* Records for processing:
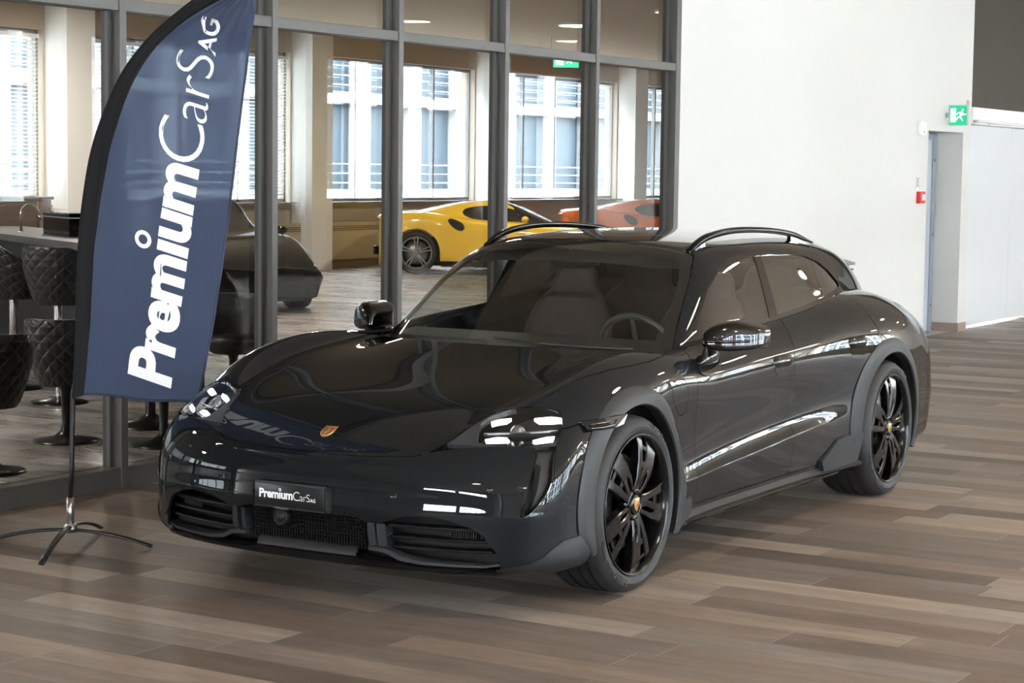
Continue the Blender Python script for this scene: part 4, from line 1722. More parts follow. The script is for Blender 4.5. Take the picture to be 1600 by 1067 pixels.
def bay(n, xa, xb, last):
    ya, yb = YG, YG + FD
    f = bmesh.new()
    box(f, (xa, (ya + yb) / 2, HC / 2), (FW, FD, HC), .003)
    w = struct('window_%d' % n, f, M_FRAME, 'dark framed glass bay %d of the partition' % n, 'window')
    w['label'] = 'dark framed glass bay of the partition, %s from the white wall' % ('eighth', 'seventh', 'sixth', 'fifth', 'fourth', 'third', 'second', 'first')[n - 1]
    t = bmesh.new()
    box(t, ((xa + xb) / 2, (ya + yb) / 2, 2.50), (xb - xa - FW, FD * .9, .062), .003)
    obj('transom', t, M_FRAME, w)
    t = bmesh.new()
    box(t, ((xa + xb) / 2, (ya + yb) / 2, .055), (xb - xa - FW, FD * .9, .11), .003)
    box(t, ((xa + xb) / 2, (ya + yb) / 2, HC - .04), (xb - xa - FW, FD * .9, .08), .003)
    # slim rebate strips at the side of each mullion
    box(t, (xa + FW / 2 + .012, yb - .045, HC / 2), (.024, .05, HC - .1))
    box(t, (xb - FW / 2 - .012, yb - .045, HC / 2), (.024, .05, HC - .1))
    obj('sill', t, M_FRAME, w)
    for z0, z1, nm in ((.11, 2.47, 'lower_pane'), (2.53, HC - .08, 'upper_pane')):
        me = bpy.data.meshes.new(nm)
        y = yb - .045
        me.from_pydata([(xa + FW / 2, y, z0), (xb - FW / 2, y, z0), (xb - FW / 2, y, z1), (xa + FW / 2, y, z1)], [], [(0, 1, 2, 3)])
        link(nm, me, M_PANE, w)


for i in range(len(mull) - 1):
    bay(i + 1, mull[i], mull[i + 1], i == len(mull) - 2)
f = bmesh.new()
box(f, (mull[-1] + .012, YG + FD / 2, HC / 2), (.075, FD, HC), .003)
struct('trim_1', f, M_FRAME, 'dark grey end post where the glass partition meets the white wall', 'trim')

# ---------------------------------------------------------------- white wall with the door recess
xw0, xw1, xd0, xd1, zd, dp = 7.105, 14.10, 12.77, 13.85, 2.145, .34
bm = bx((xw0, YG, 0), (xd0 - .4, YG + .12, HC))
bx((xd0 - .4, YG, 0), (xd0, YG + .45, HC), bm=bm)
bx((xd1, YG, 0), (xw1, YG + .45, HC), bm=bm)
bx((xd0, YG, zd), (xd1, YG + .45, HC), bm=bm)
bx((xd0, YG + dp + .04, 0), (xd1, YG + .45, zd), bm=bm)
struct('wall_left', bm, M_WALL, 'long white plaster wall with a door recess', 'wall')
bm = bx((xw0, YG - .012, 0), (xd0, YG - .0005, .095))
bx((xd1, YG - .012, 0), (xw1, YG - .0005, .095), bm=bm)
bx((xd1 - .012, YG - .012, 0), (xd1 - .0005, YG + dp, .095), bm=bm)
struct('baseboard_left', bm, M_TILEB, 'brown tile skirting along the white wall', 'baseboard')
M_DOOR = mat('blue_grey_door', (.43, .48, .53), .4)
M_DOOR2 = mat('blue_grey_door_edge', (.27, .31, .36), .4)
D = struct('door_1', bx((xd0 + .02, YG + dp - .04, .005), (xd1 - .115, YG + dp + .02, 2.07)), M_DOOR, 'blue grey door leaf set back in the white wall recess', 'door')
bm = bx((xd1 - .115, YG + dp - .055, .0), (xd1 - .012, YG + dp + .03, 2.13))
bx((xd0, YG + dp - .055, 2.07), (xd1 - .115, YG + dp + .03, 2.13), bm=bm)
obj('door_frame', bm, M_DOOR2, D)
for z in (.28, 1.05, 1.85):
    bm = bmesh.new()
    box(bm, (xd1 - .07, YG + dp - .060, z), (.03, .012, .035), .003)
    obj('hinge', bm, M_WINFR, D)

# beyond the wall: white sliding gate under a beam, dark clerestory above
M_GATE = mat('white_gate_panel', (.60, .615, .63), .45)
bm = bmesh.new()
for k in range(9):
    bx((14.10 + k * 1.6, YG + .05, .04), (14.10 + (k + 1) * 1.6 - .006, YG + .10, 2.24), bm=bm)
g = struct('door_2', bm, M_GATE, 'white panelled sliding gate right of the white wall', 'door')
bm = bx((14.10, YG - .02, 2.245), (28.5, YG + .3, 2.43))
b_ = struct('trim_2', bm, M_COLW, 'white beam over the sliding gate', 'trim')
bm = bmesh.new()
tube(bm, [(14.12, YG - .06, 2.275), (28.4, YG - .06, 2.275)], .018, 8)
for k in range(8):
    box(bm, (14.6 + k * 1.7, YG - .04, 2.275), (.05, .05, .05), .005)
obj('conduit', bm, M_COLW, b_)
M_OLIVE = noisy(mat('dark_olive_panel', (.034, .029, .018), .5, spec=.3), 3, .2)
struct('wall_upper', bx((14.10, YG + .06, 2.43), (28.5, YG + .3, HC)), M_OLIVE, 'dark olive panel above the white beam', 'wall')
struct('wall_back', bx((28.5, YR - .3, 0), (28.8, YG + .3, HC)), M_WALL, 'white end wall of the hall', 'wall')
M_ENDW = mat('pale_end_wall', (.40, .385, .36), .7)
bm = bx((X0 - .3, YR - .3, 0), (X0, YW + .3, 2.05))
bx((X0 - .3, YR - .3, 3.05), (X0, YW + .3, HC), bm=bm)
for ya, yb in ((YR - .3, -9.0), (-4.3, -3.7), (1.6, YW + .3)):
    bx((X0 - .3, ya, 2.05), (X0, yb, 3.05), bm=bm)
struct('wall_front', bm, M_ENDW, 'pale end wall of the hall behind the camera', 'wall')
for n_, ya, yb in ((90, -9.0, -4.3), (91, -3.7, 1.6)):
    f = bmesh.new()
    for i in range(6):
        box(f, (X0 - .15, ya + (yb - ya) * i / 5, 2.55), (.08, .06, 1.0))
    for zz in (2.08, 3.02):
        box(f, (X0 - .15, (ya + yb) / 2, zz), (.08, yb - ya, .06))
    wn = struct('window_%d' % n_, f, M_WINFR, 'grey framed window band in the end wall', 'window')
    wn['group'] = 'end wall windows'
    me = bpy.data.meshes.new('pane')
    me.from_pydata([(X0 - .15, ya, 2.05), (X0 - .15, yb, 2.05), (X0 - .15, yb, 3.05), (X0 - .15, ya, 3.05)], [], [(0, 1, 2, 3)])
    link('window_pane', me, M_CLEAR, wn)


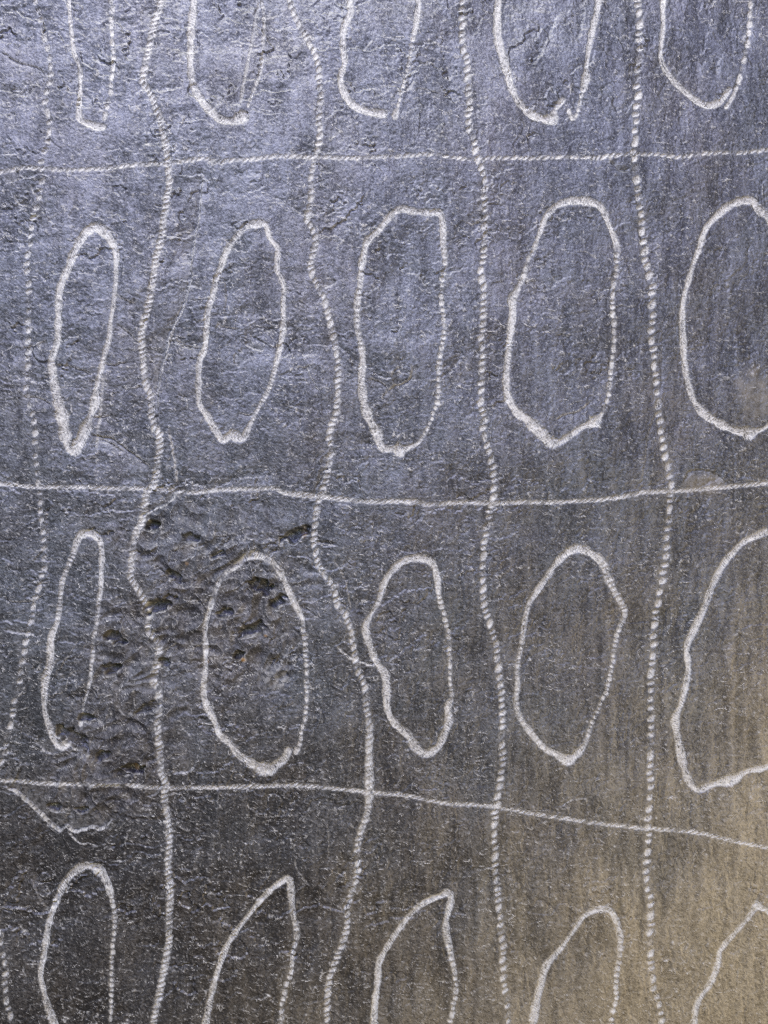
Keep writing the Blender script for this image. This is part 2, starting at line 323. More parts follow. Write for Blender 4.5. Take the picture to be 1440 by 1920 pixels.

* What is required:
Select from the material above each line in which the string "script" appears, and list those lines.

* The answer:
Continue the Blender Python script for this scene: part 4, from line 1722. More parts follow. The script is for Blender 4.5. Take the picture to be 1600 by 1067 pixels.
Keep writing the Blender script for this image. This is part 2, starting at line 323. More parts follow. Write for Blender 4.5. Take the picture to be 1440 by 1920 pixels.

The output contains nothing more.